Stern v Marshall was a warning by the current majority on the High Court for bankruptcy practitioners to stop encroaching on the domain of Article III.

Some say Stern also constitutionalized the Summary-Plenary divide that partitioned bankruptcy jurisdiction in the 1898 Act.

That divide recognizes that issues and parties deserving a jury trial belong in District Court.

Stern also drilled down to the Core and held that all proceedings “arising in” bankruptcy are not necessarily constitutional.

Section 105 is destine for the same fate.

I represented the trustee in Latman v Burdette, the 9th circuit case that was the first circuit opinion permitting exemption surcharge, so this issue is close to my heart.

The facts in the Law case seem easily distinguishable, in that the surcharge was to cover admin expense--a kind of fee-shifting that may be outside of a reasonable scope of 105. The Latman surcharge was a reduction in (d)(5) exemption to compensate the estate for the debtors' failure to turn over undisclosed property. The surcharge insured that the debtors did not get to keep more than they were statutorily entitled to.

But who knows whether SCOTUS will appreciate these distinctions.

Alan, the Solicitor General made a similar point in arguing against a granting of cert. The petitioner replied saying the distinction was not one that mattered, and the Court granted cert. That would signal the Court is not friendly to the argument that there is a distinction.

As a bankruptcy specialist, I see your point about the distinction, but the distinction may not be germane if the Court's concerns are broader about section 105.

Agree with Bob White. Also, if you go back to Ahlers, the Court expressed a conservative view on 105 and I would expect that to continue here. It will take a lot of work to craft an opinion in favor of the surcharge that does not open the floodgates to all kinds of "special circumstances" arguments.

Enjoyed the post very much, quite well done.

Having read the trustee’s response to petitioner’s writ I shudder at the thought of the BK Court “punishing” abuse of process with sur charges that amount to a sanction and fine.

It is not a core proceeding for the BK Court to stop abuse of process with a fine pursuant to section 105.

Abuse of process is to be stopped by stopping the abusive process - nothing more!

As cited in the trustee’s response - In Marrama the Supreme Court stopped the abusive process by disallowing the conversion to chapter 13, not by a fine.

Did section 105 stop the abuse of process in our instant case - NO, it punished the debtor.

If section 105 can’t stop the abuse of process then there are two other, if not more, allowed ways to punish the debtor and pay the trustee.

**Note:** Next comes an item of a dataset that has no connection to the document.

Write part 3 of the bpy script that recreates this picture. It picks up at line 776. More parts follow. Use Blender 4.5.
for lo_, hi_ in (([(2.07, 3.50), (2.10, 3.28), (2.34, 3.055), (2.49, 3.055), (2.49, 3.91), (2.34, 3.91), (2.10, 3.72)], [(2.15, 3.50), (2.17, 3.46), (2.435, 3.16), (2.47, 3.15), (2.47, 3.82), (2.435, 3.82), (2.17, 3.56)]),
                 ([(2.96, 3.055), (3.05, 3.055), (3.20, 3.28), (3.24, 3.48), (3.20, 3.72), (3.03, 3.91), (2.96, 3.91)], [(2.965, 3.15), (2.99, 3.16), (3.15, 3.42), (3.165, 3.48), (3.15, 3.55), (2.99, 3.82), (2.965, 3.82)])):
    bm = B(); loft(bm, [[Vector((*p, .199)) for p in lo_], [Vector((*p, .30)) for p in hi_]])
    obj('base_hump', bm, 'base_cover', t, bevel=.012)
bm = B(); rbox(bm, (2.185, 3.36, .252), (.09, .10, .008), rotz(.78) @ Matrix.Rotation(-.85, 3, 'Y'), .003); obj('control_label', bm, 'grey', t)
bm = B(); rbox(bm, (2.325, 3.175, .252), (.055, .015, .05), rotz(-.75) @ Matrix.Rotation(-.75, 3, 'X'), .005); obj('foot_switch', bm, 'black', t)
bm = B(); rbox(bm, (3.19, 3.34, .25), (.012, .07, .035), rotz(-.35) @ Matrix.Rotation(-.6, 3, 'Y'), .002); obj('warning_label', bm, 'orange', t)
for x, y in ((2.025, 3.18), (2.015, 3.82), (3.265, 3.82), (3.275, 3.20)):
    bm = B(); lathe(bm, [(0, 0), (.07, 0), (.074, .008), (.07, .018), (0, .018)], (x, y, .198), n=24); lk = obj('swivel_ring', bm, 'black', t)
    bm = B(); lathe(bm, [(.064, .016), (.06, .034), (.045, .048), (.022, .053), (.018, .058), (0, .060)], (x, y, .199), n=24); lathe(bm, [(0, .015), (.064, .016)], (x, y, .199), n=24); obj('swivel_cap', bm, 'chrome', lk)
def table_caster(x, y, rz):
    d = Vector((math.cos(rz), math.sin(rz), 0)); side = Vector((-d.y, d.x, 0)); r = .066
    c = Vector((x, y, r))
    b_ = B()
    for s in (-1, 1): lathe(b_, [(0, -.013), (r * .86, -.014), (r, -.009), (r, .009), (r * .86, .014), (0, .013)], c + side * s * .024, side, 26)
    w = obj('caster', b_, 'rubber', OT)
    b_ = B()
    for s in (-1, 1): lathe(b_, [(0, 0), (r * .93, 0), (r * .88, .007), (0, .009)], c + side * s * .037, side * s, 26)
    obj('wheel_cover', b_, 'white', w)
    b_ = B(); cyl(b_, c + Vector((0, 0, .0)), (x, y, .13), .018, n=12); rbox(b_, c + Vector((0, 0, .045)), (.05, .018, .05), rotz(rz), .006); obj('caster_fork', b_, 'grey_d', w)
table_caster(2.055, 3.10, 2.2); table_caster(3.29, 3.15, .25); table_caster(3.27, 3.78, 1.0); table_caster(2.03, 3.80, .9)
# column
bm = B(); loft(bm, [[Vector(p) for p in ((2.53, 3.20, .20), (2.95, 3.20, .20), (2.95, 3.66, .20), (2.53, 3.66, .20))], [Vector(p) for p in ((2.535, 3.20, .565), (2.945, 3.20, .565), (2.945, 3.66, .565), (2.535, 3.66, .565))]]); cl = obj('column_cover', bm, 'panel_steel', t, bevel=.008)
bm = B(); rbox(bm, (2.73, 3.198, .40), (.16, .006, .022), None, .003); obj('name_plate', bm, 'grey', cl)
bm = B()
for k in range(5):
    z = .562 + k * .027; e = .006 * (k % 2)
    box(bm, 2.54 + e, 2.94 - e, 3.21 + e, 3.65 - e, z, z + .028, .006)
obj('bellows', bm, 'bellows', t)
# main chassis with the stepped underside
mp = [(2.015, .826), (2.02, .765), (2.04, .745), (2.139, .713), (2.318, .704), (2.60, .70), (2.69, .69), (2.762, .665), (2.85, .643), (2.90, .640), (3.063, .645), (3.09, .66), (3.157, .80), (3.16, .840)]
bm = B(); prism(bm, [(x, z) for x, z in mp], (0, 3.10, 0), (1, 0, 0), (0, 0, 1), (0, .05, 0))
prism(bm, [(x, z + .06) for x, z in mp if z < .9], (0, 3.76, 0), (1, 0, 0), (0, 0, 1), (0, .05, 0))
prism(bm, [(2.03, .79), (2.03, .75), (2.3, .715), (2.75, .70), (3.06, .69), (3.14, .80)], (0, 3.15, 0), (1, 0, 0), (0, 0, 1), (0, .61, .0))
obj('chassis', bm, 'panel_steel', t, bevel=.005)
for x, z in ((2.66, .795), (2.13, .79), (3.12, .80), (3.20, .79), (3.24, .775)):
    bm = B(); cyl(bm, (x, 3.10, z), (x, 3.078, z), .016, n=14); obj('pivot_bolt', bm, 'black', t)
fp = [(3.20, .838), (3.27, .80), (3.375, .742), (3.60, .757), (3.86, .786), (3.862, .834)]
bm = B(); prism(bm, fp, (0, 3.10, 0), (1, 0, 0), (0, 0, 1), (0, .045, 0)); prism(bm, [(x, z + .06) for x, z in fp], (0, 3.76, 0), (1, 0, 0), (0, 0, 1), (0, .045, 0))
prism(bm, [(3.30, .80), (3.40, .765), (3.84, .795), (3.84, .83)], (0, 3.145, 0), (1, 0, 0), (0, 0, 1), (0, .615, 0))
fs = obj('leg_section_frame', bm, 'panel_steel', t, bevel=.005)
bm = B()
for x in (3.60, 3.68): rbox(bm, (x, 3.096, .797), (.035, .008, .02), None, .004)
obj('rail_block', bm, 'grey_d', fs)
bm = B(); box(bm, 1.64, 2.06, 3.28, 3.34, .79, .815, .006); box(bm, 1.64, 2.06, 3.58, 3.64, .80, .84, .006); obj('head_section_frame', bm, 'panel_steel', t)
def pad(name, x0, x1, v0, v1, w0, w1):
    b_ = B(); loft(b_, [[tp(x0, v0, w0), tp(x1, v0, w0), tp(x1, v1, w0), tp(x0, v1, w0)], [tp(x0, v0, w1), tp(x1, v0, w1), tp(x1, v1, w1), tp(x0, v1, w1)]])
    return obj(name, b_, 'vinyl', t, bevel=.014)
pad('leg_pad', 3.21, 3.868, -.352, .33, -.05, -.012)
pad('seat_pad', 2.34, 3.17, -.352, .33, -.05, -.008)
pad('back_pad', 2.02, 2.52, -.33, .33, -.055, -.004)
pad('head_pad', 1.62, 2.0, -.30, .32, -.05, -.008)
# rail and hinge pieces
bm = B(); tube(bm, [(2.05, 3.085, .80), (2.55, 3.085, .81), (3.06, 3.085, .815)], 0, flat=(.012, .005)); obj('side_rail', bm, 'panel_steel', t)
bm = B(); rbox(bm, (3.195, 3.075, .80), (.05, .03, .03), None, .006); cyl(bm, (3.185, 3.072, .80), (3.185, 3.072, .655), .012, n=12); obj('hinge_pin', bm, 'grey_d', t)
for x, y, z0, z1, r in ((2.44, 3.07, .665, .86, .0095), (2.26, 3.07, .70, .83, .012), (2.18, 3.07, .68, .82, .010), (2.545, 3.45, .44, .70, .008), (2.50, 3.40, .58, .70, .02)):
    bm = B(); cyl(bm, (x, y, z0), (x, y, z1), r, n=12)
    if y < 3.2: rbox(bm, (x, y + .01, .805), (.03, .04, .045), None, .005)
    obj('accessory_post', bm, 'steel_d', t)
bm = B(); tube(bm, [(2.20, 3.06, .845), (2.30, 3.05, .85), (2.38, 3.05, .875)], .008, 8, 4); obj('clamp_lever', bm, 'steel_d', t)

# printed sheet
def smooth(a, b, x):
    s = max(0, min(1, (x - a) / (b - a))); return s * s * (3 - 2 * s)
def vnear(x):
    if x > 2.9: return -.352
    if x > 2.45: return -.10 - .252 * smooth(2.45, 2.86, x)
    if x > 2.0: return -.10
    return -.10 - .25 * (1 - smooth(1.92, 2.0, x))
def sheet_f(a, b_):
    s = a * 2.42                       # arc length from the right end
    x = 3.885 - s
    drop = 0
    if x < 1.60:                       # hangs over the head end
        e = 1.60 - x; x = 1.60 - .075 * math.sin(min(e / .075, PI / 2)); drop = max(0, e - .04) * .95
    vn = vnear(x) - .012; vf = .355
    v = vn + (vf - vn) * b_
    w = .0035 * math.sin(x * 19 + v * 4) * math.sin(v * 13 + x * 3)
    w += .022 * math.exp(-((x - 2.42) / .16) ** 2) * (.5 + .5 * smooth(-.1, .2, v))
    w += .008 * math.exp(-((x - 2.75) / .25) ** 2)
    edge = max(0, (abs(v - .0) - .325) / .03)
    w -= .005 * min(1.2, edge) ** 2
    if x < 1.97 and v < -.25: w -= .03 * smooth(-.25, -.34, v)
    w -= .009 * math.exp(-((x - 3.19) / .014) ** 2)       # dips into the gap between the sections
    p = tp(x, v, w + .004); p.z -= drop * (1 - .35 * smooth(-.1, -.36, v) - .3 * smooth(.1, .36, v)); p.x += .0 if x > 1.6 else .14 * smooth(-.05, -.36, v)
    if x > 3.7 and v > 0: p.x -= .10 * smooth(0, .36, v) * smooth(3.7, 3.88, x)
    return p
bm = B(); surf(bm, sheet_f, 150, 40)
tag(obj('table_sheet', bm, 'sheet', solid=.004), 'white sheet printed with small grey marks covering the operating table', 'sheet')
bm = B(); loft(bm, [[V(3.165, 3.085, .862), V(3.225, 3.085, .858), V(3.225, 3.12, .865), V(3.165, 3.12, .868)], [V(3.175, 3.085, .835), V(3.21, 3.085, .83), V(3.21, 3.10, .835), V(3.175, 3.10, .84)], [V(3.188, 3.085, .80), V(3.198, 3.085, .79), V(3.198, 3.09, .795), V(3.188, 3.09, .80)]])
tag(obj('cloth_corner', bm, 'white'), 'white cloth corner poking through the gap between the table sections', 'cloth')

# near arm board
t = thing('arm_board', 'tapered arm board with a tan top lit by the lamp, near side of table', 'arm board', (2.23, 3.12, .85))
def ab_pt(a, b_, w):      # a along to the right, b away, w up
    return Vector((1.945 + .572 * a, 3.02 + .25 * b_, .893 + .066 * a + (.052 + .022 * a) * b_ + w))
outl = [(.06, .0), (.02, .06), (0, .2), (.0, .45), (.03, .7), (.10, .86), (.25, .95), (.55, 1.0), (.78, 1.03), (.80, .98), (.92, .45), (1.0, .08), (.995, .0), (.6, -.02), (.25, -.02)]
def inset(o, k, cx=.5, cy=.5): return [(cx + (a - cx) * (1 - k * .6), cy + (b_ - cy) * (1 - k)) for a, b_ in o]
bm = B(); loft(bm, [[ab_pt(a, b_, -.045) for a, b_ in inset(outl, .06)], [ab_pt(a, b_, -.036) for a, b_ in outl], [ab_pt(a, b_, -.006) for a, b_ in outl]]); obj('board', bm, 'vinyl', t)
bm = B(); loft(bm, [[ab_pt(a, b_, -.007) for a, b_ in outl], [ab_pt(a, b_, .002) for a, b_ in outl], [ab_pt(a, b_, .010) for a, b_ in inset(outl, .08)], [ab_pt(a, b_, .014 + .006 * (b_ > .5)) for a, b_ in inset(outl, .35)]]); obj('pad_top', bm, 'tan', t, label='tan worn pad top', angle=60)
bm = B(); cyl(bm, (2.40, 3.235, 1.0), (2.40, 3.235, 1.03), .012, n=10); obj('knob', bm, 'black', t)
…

The first is Rule 9011 - which grants safe harbor to the debtor and might have been awkward to prosecute in this case given the BAP’s first decision and remand “without prejudice”, and secondly, the debtor’s actions should be punished as a bankruptcy crime under the criminal codes - in a real court.

What makes bankruptcy so dangerous today is that the courts and trustees are so anxious to broaden their power without regard to the Constitution, especially for the trustees with their shrinking case loads (less case income) and expanding exemptions (less recovery of property as commissions).

what about in states like Connecticut , where the banks pursue foreclosures based on the owner of the note rather the who has clear title to the mortgage.

In Federal Bankruptcy court the home owner can pursue the mortgage title side of the argument and this is why the Banks attorneys move to exclude themselves from the Federal Bankruptcy court in favor of the State court.

What is the best defense for the homeowner to keep the case in federal court ? or better yet, how does the home owner win in State court and stop the bank from foreclosing in State court on a note when banks know that the title on the home is at best clouded?